Founders and VCs are placing big bets on smartphone-powered photography, in a bid to disrupt the lucrative $2.88 billion stock photo industry. Scoopshot is one such startup.
Today the crowdsourced on-demand photography marketplace and accompanying smartphone app, announced it's raised $3.9 million in Series A funding from Conor Venture Partners and Finnish Industry Investment, with participation by existing investors. Chris Barchak, Partner at Conor Venture Partners, will join Scoopshot's board as its new Chairman.
The new capital will be used to help grow its service worldwide, specifically to ramp up Finland-based Scoopshot's presence in the U.S. and UK by expanding its existing sales teams there.
By our calculation, the new round of funding brings the startup's total funding to approximately $11 million. That appears to significantly best rivals such as Foap, EyeEm or U.S.-based Rawporter.

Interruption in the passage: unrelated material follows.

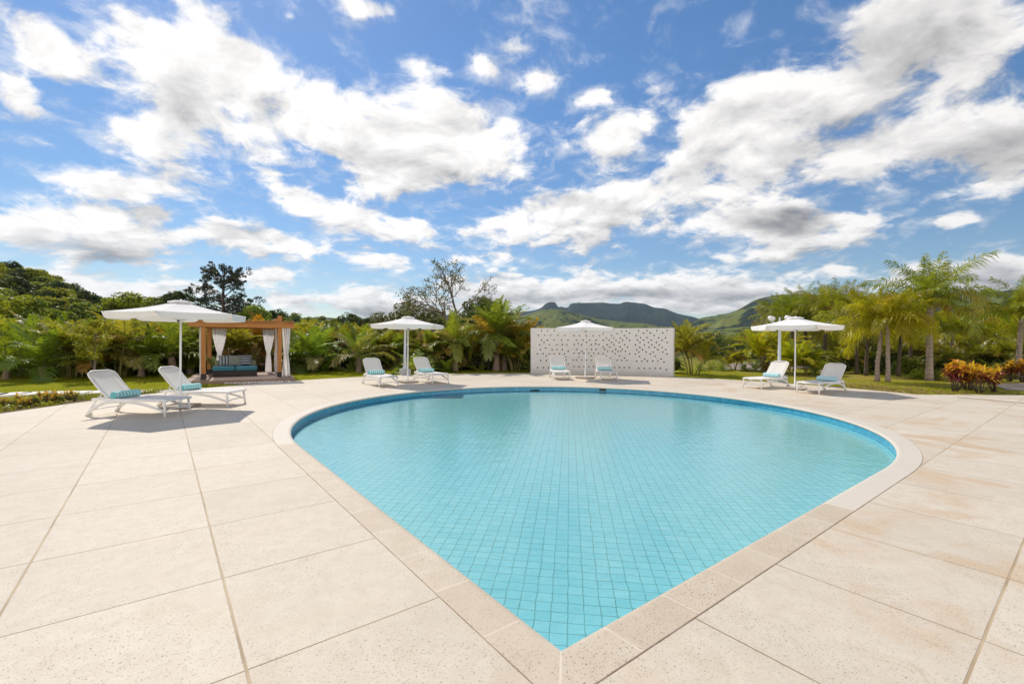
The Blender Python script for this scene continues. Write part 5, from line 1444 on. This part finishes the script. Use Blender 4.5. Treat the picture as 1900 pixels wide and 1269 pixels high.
# ---- flower bed, path and pebbles on the left
CRS = [croton_parts(620+i, .40, 26, br, hi_) for i, (br, hi_) in enumerate(((.95, 'lf_croton'), (.8, 'lf_lit'), (.8, 'lf_croton')))]
fb = random.Random(9)
def deck_pt(px, off):   # a point lying off metres outside the round terrace edge
    k = ray(px, 634)[0]; cx, cy = PC; r_ = DECK_R+off; a = k*k+1; b = -2*(k*cx+cy); c = cx*cx+cy*cy-r_*r_
    d = b*b-4*a*c; y = (-b+math.sqrt(max(0, d)))/(2*a); return k*y, y
for i in range(30):
    px = -60+200*(i/29)**1.0+fb.uniform(-5, 5); mx_ = np.interp(px, [-60, 60, 170, 230], [1.9, 1.4, .8, .4]); off = fb.uniform(.3, 1)*mx_
    x, y = deck_pt(px, off)
    plant('flower_bed_croton', CRS[fb.choices([0, 1, 2], [4, 3, 2])[0]], x, y, fb.uniform(0, 6.28), fb.uniform(.5, .8), 'small orange and green croton in the flower bed at the left terrace edge', 'plant', 'small crotons in the left flower bed', -.03)
gc = MB(); rs_ = np.random.RandomState(15)
for i in range(260):
    px = rs_.uniform(-80, 330); mx_ = np.interp(px, [-60, 60, 170, 230, 330], [2.0, 1.5, 1.1, .9, .4]); x, y = deck_pt(px, rs_.uniform(.05, 1)*mx_)
    leaf_cloud(gc, rs_, (x, y, .015), .14, 22, .06, rs_.uniform(.0, .8), .55)
tag(gc.build('ground_cover_plants', M['lf_lit'], None, False, True), kind='stuff')
# bare earth of the bed
be = MB(); pts = [deck_pt(px, .01) for px in range(-100, 345, 12)]; pts2 = [deck_pt(px, float(np.interp(px, [-100, 60, 170, 230, 340], [2.7, 2.2, 1.5, 1.2, .3]))) for px in range(-100, 345, 12)]
vs = [(x, y, -.012) for x, y in pts]+[(x, y, -.012) for x, y in pts2]; n = len(pts)
be.add(vs, [(i, i+1, n+i+1, n+i) for i in range(n-1)])
M['earth'] = simple('bed_earth', (.13, .08, .045), .95, .4, 9, .6, 50)
tag(be.build('bed_soil', M['earth']), kind='structure')
M['slab'] = simple('path_slab', (.82, .77, .69), .8, .12, 3, .3, 40)
for i, (px, py, w, d) in enumerate([(-25, 733.5, 1.5, .62), (22, 731.5, 1.3, .6), (66, 730, 1.25, .58), (110, 729, 1.2, .55), (150, 728.5, 1.1, .52), (186, 727.5, 1.1, .52), (226, 726.5, 1.05, .5), (263, 727, 1.0, .5), (297, 725.5, 1.0, .5)]):
    x, y = gnd(px, py); b = MB(); k = 11; r2 = random.Random(i)
    ring = [(w*.25*(abs(math.cos(a))**.6)*math.copysign(1, math.cos(a))*r2.uniform(.9, 1.05), d*.74*(abs(math.sin(a))**.6)*math.copysign(1, math.sin(a))*r2.uniform(.88, 1.05)) for a in [2*math.pi*j/k for j in range(k)]]
    vs = [(p[0], p[1], .03) for p in ring]+[(p[0]*1.02, p[1]*1.02, -.04) for p in ring]
    b.add(vs, [tuple(range(k))]+[(j, k+j, k+(j+1) % k, (j+1) % k) for j in range(k)])
    o = b.build('stepping_stone', M['slab'], None, loc=(x, y, -.008), rz=R(fb.uniform(10, 32)))
    tag(o, 'pale flat stepping stone in the garden path behind the left flower bed', 'stepping stone', 'stepping stones of the garden path')
# pebbles between pergola and terrace
pb = MB(); rs_ = np.random.RandomState(4)
bmi = bmesh.new(); bmesh.ops.create_icosphere(bmi, subdivisions=1, radius=1); bmi.verts.index_update()
iv = np.array([v.co[:] for v in bmi.verts]); if_ = [[v.index for v in f.verts] for f in bmi.faces]; bmi.free()
for i in range(620):
    u, v = rs_.rand(), rs_.rand(); X0, Y0 = pw(.62, -1.02); X1, Y1 = pw(2.75, -.98); ox, oy = deck_pt(500+u*45-20, .02)
    xa, ya = X0+(X1-X0)*u, Y0+(Y1-Y0)*u
    xb, yb = deck_pt(462+u*78, .04)
    x, y = xa+(xb-xa)*v, ya+(yb-ya)*v
    s = rs_.uniform(.03, .062)*np.array([1, rs_.uniform(.6, 1), rs_.uniform(.45, .7)]); a = rs_.uniform(0, 6.28)
    V = iv*s; V = np.stack([V[:, 0]*math.cos(a)-V[:, 1]*math.sin(a), V[:, 0]*math.sin(a)+V[:, 1]*math.cos(a), V[:, 2]], 1)+np.array([x, y, -.01+.02*rs_.rand()])
    pb.add(V.tolist(), if_, float(rs_.rand()))
mp_, t_, o_ = newmat('pebble'); a_ = t_.new('ShaderNodeAttribute', attribute_name='tint').outputs['Fac']
principled(t_, o_, t_.mix(a_, rgb(.26, .20, .15), rgb(.66, .60, .53)), .7)
tag(pb.build('pebbles', mp_, None, True, True), kind='stuff')
# grey path and track on the right
M['track'] = simple('track_earth', (.30, .24, .19), .95, .25, .5, .3, 20)
def strip(name, pts, mat, z):
    P = [gnd(px, py) for px, py in pts]; b = MB(); b.add([(x, y, z) for x, y in P], [tuple(range(len(P)))]); return tag(b.build(name, mat), kind='structure')
strip('garden_path', [(1846, 711), (1850, 716), (1868, 722.5), (2000, 727), (2000, 712), (1900, 710)], M['track'], -.018)
strip('deck_expansion_joint', [(1776, 736.6), (1776, 737.6), (2000, 757.8), (2000, 756.2)], M['track'], .003)
strip('dirt_track', [(1335, 677), (1345, 684), (1400, 686), (1470, 683), (1600, 680), (1600, 674), (1420, 672), (1370, 673)], M['track'], -.018)
# grass blades along the near lawns
gr = MB(); rs_ = np.random.RandomState(8); N = 26000
pxs = np.where(rs_.rand(N) < .5, rs_.uniform(-40, 720, N), rs_.uniform(1262, 1960, N)); offs = rs_.rand(N)**1.6*5.0+.02
V = np.zeros((N, 3, 3)); keep = np.ones(N, bool)
for i in range(N):
    x, y = deck_pt(pxs[i], offs[i])
    if pxs[i] > 1730 and y < 14.3: keep[i] = False
    if pxs[i] < 330 and offs[i] < np.interp(pxs[i], [-60, 60, 170, 230, 330], [3.9, 3.3, 2.6, 2.2, 1.2]): keep[i] = False
    lx = (x-PFL[0])*math.cos(PA)+(y-PFL[1])*math.sin(PA); ly = -(x-PFL[0])*math.sin(PA)+(y-PFL[1])*math.cos(PA)
    if -.8 < lx < 3.2 and -.95 < ly < 4: keep[i] = False
    a = rs_.uniform(0, 6.28); h = rs_.uniform(.025, .06); w = rs_.uniform(.006, .012); l = rs_.uniform(0, .03, 2)
    V[i] = [(x-w*math.cos(a), y-w*math.sin(a), -.035), (x+w*math.cos(a), y+w*math.sin(a), -.035), (x+l[0], y+l[1]-.015, -.03+h)]
V = V[keep]; n = len(V)
me = bpy.data.meshes.new('lawn_grass'); me.from_pydata(V.reshape(-1, 3).tolist(), [], (np.arange(n)[:, None]*3+np.arange(3)).tolist()); me.materials.append(M['grass_blade'])
at = me.attributes.new('tint', 'FLOAT', 'FACE'); at.data.foreach_set('value', rs_.rand(n).astype(np.float32)*.97)
tag(link('lawn_grass', me), kind='stuff')

# dry leaves lying on the thin lawn at the right terrace edge
fl = MB(); rs_ = np.random.RandomState(31)
for i in range(900):
    x, y = deck_pt(rs_.uniform(1560, 1800), .05+2.2*rs_.rand()**1.3)
    if y < 14.4: continue
    a = rs_.uniform(0, 6.28); l = rs_.uniform(.03, .075); w = l*rs_.uniform(.3, .5); c, s_ = math.cos(a), math.sin(a); z = -.015+.03*rs_.rand()
    fl.add([(x-l*c, y-l*s_, z), (x+w*s_, y-w*c, z+rs_.uniform(0, .02)), (x+l*c, y+l*s_, z+rs_.uniform(0, .02)), (x-w*s_, y+w*c, z)], [(0, 1, 2, 3)], float(rs_.rand()*.85))
M['lf_litter'] = leafmat('dry_leaf', (.16, .09, .035), (.40, .27, .12), None, .2, .04, .1)
tag(fl.build('fallen_leaves', M['lf_litter'], None, False, True), kind='stuff')
# ------------------------------------------------------------------ the air between here and the hills
hz = MB(); hz.box((0, 1400, 160), (5200, 3700, 340))
hm = bpy.data.materials.new('haze'); hm.use_nodes = True; hm.node_tree.nodes.clear(); ht = NT(hm.node_tree)
ho = ht.new('ShaderNodeOutputMaterial'); hv = ht.new('ShaderNodeVolumePrincipled')
hv.inputs['Color'].default_value = rgb(.55, .74, 1.0); hv.inputs['Density'].default_value = .00007; hv.inputs['Anisotropy'].default_value = .2
ht.l.new(hv.outputs[0], ho.inputs['Volume'])
tag(hz.build('haze', hm), kind='stuff')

Launched in Finland in February 2011, with a global roll out the following January, Scoopshot's crowdsourced photography marketplace was originally pitch as a way for users to upload and sell photo (and video) eye-witness reports and other newsworthy and timely content, pitting it against traditional picture agencies and citizen journalism style news services such as U.K.-based Blottr's News Point.
However, the company has since pivoted slightly, and like others in the crowdsourced photography space, now pitches itself more as a reverse marketplace for stock and other types of timely photography, giving an on-demand element to the photos it sells. This lets buyers create local, national and global photo "assignments", which users then respond to by taking and uploading photos that meet the brief and get a cut of any subsequent revenue generated if the photo is bought.
Direct competitors include Foap, which has introduced "missions" to its crowdsourced and smartphone-based photography marketplace, or U.S.-based Rawporter. Instagram competitor EyeEm also has photo-missions and recently flicked the switch on its own marketplace.
Scoopshot has apps for Android, iOS, and Windows Phone. It claims 350,000 mobile photographers have joined its service. Meanwhile, brands such as GANT, Greenpeace, and Nokia have created photo assignments, since the on-demand feature was introduced in July.